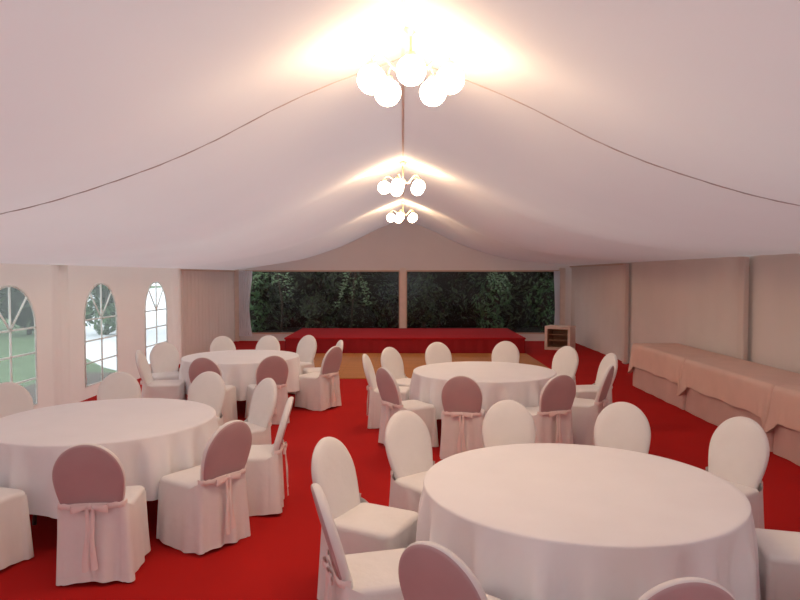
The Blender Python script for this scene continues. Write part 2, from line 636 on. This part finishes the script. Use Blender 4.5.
# ------------------------------------------------------------------ chandeliers
def make_chandelier():
    t = thing('chandelier', '', 'chandelier', group='globe chandeliers along the ridge')
    # local origin: ring centre at globe height
    top = .36
    bm = bmesh.new()
    add_lathe(bm, [(.004, top), (.055, top - .004), (.05, top - .02), (.018, top - .045), (.01, top - .06)], 20)
    obj('ceiling_rose', bm, 'brass', t)
    bm = bmesh.new()
    add_lathe(bm, [(.009, top - .05), (.009, .17), (.016, .165), (.009, .155), (.009, .12)], 12)
    obj('stem', bm, 'brass', t)
    bm = bmesh.new()
    add_lathe(bm, [(.006, .13), (.03, .115), (.045, .09), (.035, .06), (.018, .045), (.022, .03), (.008, .005), (.003, -.015)], 20)
    obj('hub', bm, 'brass', t)
    for k in range(5):
        a = R(-90 + 72 * k)
        ca, sa = math.cos(a), math.sin(a)
        def P(r, z):
            return Vector((r * ca, r * sa, z))
        bm = bmesh.new()
        ctrl = [(.03, .08), (.07, .065), (.115, .08), (.15, .125), (.195, .16), (.24, .155), (.262, .13), (.265, .105)]
        add_tube(bm, [P(r, z) for r, z in ctrl], .0085, 8)
        arm = obj('arm', bm, 'brass', t)
        bm = bmesh.new()
        add_lathe(bm, [(.006, .118), (.03, .11), (.038, .095), (.04, .075), (.032, .072)], 16, P(.265, 0))
        obj('globe_holder', bm, 'brass', arm)
        bm = bmesh.new()
        add_ball(bm, P(.265, 0), .092)
        obj('globe', bm, 'globe', arm)
    return t


ch0 = make_chandelier()
spots = [(4.3, 0, 'large chandelier of five glowing globes hanging in front of the other two'),
         (9.3, -16, 'glowing globe chandelier in the middle of the row of three'),
         (14.3, -14, 'small looking globe chandelier hanging in front of the stage')]
for i, (y, rz, lab) in enumerate(spots):
    c = ch0 if i == 0 else copy_tree(ch0)
    c.location = (0.05 if i == 0 else 0.0, y, lining(0, y) - (0.0 if i == 0 else .02) - .36)
    c.rotation_euler = (0, 0, R(rz))
    c['label'] = lab


# ------------------------------------------------------------------ chairs
def rrect(x0, x1, y0, y1, rad, n=96):
    """evenly spaced points of a rounded rectangle with outward normals and how much of a corner each is"""
    segs = []
    cx = [(x1 - rad, y1 - rad, 0), (x0 + rad, y1 - rad, 90), (x0 + rad, y0 + rad, 180), (x1 - rad, y0 + rad, 270)]
    dense = []
    for k, (a, b, ang) in enumerate(cx):
        for i in range(13):
            th = R(ang + 90 * i / 12)
            dense.append((Vector((a + rad * math.cos(th), b + rad * math.sin(th))), Vector((math.cos(th), math.sin(th))), math.sin(PI * i / 12)))
    dense.append(dense[0])
    L = [0]
    for p, q in zip(dense, dense[1:]):
        L.append(L[-1] + (q[0] - p[0]).length)
    out = []
    j = 0
    for i in range(n):
        s = L[-1] * i / n
        while L[j + 1] < s:
            j += 1
        d = L[j + 1] - L[j]
        t = (s - L[j]) / d if d > 1e-9 else 0
        p = dense[j][0].lerp(dense[j + 1][0], t)
        nn = dense[j][1].lerp(dense[j + 1][1], t).normalized()
        out.append((p, nn, dense[j][2] * (1 - t) + dense[j + 1][2] * t, s))
    return out


LEAN = .29


def back_y(z):
    return -.205 - (z - .45) * LEAN * (1 if z > .5 else .8)


def half_width(z):
    # balloon back: narrow at the waist, widest about two thirds up, round top
    if z >= .69:
        t = (z - .69) / (.93 - .69)
        return .216 * math.sqrt(max(0, 1 - t * t))
    t = (.69 - z) / (.69 - .42)
    return .216 - .056 * (t ** 1.7)


def oval(scale, dy, n=64):
    """outline of the backrest scaled about its middle, shifted along its normal"""
    zc = .70
    pts = []
    zsr = []
    m = n // 2
    for i in range(m + 1):
        u = i / m
        zsr.append(.42 + (.93 - .42) * (1 - (1 - u) ** 1.9))
    loop = [(half_width(z), z) for z in zsr] + [(-half_width(z), z) for z in reversed(zsr[:-1])]
    for x, z in loop:
        z2 = zc + (z - zc) * scale
        pts.append(Vector((x * scale, back_y(z2) + dy, z2 + dy * LEAN * .0)))
    return pts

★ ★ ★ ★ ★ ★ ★

**Task goal:** Copy the material above in full and exactly, skipping pictures.

**Task answer:**
The Blender Python script for this scene continues. Write part 2, from line 636 on. This part finishes the script. Use Blender 4.5.
# ------------------------------------------------------------------ chandeliers
def make_chandelier():
    t = thing('chandelier', '', 'chandelier', group='globe chandeliers along the ridge')
    # local origin: ring centre at globe height
    top = .36
    bm = bmesh.new()
    add_lathe(bm, [(.004, top), (.055, top - .004), (.05, top - .02), (.018, top - .045), (.01, top - .06)], 20)
    obj('ceiling_rose', bm, 'brass', t)
    bm = bmesh.new()
    add_lathe(bm, [(.009, top - .05), (.009, .17), (.016, .165), (.009, .155), (.009, .12)], 12)
    obj('stem', bm, 'brass', t)
    bm = bmesh.new()
    add_lathe(bm, [(.006, .13), (.03, .115), (.045, .09), (.035, .06), (.018, .045), (.022, .03), (.008, .005), (.003, -.015)], 20)
    obj('hub', bm, 'brass', t)
    for k in range(5):
        a = R(-90 + 72 * k)
        ca, sa = math.cos(a), math.sin(a)
        def P(r, z):
            return Vector((r * ca, r * sa, z))
        bm = bmesh.new()
        ctrl = [(.03, .08), (.07, .065), (.115, .08), (.15, .125), (.195, .16), (.24, .155), (.262, .13), (.265, .105)]
        add_tube(bm, [P(r, z) for r, z in ctrl], .0085, 8)
        arm = obj('arm', bm, 'brass', t)
        bm = bmesh.new()
        add_lathe(bm, [(.006, .118), (.03, .11), (.038, .095), (.04, .075), (.032, .072)], 16, P(.265, 0))
        obj('globe_holder', bm, 'brass', arm)
        bm = bmesh.new()
        add_ball(bm, P(.265, 0), .092)
        obj('globe', bm, 'globe', arm)
    return t


ch0 = make_chandelier()
spots = [(4.3, 0, 'large chandelier of five glowing globes hanging in front of the other two'),
         (9.3, -16, 'glowing globe chandelier in the middle of the row of three'),
         (14.3, -14, 'small looking globe chandelier hanging in front of the stage')]
for i, (y, rz, lab) in enumerate(spots):
    c = ch0 if i == 0 else copy_tree(ch0)
    c.location = (0.05 if i == 0 else 0.0, y, lining(0, y) - (0.0 if i == 0 else .02) - .36)
    c.rotation_euler = (0, 0, R(rz))
    c['label'] = lab


# ------------------------------------------------------------------ chairs
def rrect(x0, x1, y0, y1, rad, n=96):
    """evenly spaced points of a rounded rectangle with outward normals and how much of a corner each is"""
    segs = []
    cx = [(x1 - rad, y1 - rad, 0), (x0 + rad, y1 - rad, 90), (x0 + rad, y0 + rad, 180), (x1 - rad, y0 + rad, 270)]
    dense = []
    for k, (a, b, ang) in enumerate(cx):
        for i in range(13):
            th = R(ang + 90 * i / 12)
            dense.append((Vector((a + rad * math.cos(th), b + rad * math.sin(th))), Vector((math.cos(th), math.sin(th))), math.sin(PI * i / 12)))
    dense.append(dense[0])
    L = [0]
    for p, q in zip(dense, dense[1:]):
        L.append(L[-1] + (q[0] - p[0]).length)
    out = []
    j = 0
    for i in range(n):
        s = L[-1] * i / n
        while L[j + 1] < s:
            j += 1
        d = L[j + 1] - L[j]
        t = (s - L[j]) / d if d > 1e-9 else 0
        p = dense[j][0].lerp(dense[j + 1][0], t)
        nn = dense[j][1].lerp(dense[j + 1][1], t).normalized()
        out.append((p, nn, dense[j][2] * (1 - t) + dense[j + 1][2] * t, s))
    return out


LEAN = .29


def back_y(z):
    return -.205 - (z - .45) * LEAN * (1 if z > .5 else .8)


def half_width(z):
    # balloon back: narrow at the waist, widest about two thirds up, round top
    if z >= .69:
        t = (z - .69) / (.93 - .69)
        return .216 * math.sqrt(max(0, 1 - t * t))
    t = (.69 - z) / (.69 - .42)
    return .216 - .056 * (t ** 1.7)


def oval(scale, dy, n=64):
    """outline of the backrest scaled about its middle, shifted along its normal"""
    zc = .70
    pts = []
    zsr = []
    m = n // 2
    for i in range(m + 1):
        u = i / m
        zsr.append(.42 + (.93 - .42) * (1 - (1 - u) ** 1.9))
    loop = [(half_width(z), z) for z in zsr] + [(-half_width(z), z) for z in reversed(zsr[:-1])]
    for x, z in loop:
        z2 = zc + (z - zc) * scale
        pts.append(Vector((x * scale, back_y(z2) + dy, z2 + dy * LEAN * .0)))
    return pts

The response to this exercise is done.